Monday, January 1, 2018

Monday Morning Memo: A Single Hope

It’s hard to believe that today is the first day of 2018.  This is the day when many will vow to turn over a new leaf; to begin doing something different than they did in 2017.  Whether it is a resolution to eat healthier, exercise more, spend more intentional family time, make it a priority to read their Bible every day etc., many will begin this year ready to do whatever it takes to see their plan accomplished.

I hate to be a “downer” on this first day of January, but we all know that by February, many will have given up on their resolution.  Many will decide that eating healthier food is just too expensive or takes too much time to prepare.  Quite a few will come to the realization that exercising on a regular basis doesn’t seem near as much fun as it did today.  Some will discover that spending more time with their family causes more stress than they thought it would and that going out with their friends is much more relaxing.  And unfortunately, there will be those who decide that hitting the snooze button two more times sounds much more enjoyable than beginning their day with their Savior.
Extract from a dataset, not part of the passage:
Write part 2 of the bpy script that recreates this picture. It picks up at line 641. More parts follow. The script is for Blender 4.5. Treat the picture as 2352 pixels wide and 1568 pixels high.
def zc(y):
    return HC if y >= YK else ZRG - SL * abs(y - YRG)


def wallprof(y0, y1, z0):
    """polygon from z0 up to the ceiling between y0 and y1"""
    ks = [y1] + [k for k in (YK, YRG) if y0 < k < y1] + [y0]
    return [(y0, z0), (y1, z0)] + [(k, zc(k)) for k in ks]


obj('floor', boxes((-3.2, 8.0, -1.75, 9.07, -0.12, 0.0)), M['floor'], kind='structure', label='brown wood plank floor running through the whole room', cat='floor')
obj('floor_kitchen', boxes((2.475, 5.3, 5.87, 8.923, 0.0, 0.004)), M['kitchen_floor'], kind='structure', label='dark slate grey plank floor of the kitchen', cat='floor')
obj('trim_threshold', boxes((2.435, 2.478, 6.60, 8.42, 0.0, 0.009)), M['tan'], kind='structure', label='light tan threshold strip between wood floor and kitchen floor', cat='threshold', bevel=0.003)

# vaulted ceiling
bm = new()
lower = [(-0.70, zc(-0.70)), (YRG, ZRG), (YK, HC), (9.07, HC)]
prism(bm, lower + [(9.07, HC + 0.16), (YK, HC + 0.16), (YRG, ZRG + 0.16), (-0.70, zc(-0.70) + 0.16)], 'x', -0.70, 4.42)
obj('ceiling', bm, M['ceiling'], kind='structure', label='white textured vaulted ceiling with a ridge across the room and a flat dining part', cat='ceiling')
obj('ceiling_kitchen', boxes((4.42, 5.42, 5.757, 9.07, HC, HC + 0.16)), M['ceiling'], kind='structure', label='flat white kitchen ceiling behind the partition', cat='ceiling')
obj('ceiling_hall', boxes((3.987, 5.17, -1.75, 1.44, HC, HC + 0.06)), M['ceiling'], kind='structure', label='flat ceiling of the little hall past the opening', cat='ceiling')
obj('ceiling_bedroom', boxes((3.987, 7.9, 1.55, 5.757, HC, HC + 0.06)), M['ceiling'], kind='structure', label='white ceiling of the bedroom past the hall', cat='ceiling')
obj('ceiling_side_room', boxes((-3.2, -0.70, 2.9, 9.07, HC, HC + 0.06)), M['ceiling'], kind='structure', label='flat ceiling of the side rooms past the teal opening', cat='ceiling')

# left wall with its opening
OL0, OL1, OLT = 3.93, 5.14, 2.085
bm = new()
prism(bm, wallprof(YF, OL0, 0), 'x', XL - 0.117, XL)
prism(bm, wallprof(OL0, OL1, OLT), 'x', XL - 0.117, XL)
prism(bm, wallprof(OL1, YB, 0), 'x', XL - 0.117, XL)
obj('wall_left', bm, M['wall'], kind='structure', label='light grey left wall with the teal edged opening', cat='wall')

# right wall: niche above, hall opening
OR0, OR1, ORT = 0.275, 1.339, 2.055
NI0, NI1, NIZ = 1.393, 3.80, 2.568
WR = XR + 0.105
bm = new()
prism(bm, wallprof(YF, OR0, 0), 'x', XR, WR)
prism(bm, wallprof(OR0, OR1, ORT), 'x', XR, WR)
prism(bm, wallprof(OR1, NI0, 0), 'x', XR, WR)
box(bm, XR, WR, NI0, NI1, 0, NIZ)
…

I was thinking about this the other day and I’ll be honest, I felt myself getting depressed.  The reason was that I was listing some of the things that I know I need to change in 2018, but if I’m honest, I know that I can easily be just like all the others who will give up within a few weeks.  Oh my intentions are good, but my self-discipline is lacking and when the going gets tough…it’s easy for me to just quit going.  So if I know that I will likely give up on my resolution(s), maybe I just shouldn’t make any at all.

The funny thing was that while I was thinking about giving up before I had even started, I also found myself listing everything that I want my Jesus to do this year.  You see, I know exactly what He needs to accomplish in the months to come to make my life the way I think it should be.  That’s when the irony of this hit me.  I’m not willing to do what it takes to be what Jesus wants me to be, but I sure expect Him to answer all of my requests.  I’m just not sure that’s what He has in mind for my year ahead.

Then I came across this quote from Elisabeth Elliot, “This year, let us ask God to dissolve all our hopes into a single hope to know Christ and be found in Him.  May this be a year to desire a radically transformed, deeper, truer, knowing of Christ as our all-sufficient One”.  I realized as I read this that this is what my resolution needs to be.  If I really take this seriously…if I make this my focus in 2018…I believe that everything else will fall in place.   If my only hope for the coming months is to know my Jesus more so that I can be radically transformed to look more like Him, my year is bound to be more than I could ever imagine.

I really don’t want 2018 to be just another year…I want it to be a year in which how I live has a positive impact on eternity.  But I know I will have to be intentional in making sure my hope is to know my Jesus and be found in Him.

How about you?  What is your Savior asking of you for this coming year?  If you aren’t sure, maybe you would like to join me and together we can ask God to dissolve all our hopes into a single hope.  I’m guessing that if this is our prayer, we will discover that He is definitely our “all-sufficient One”.

 “I pray that God, the source of hope,
will fill you completely with joy and peace
because you trust in him.
Then you will overflow with confident hope
through the power of the Holy Spirit.”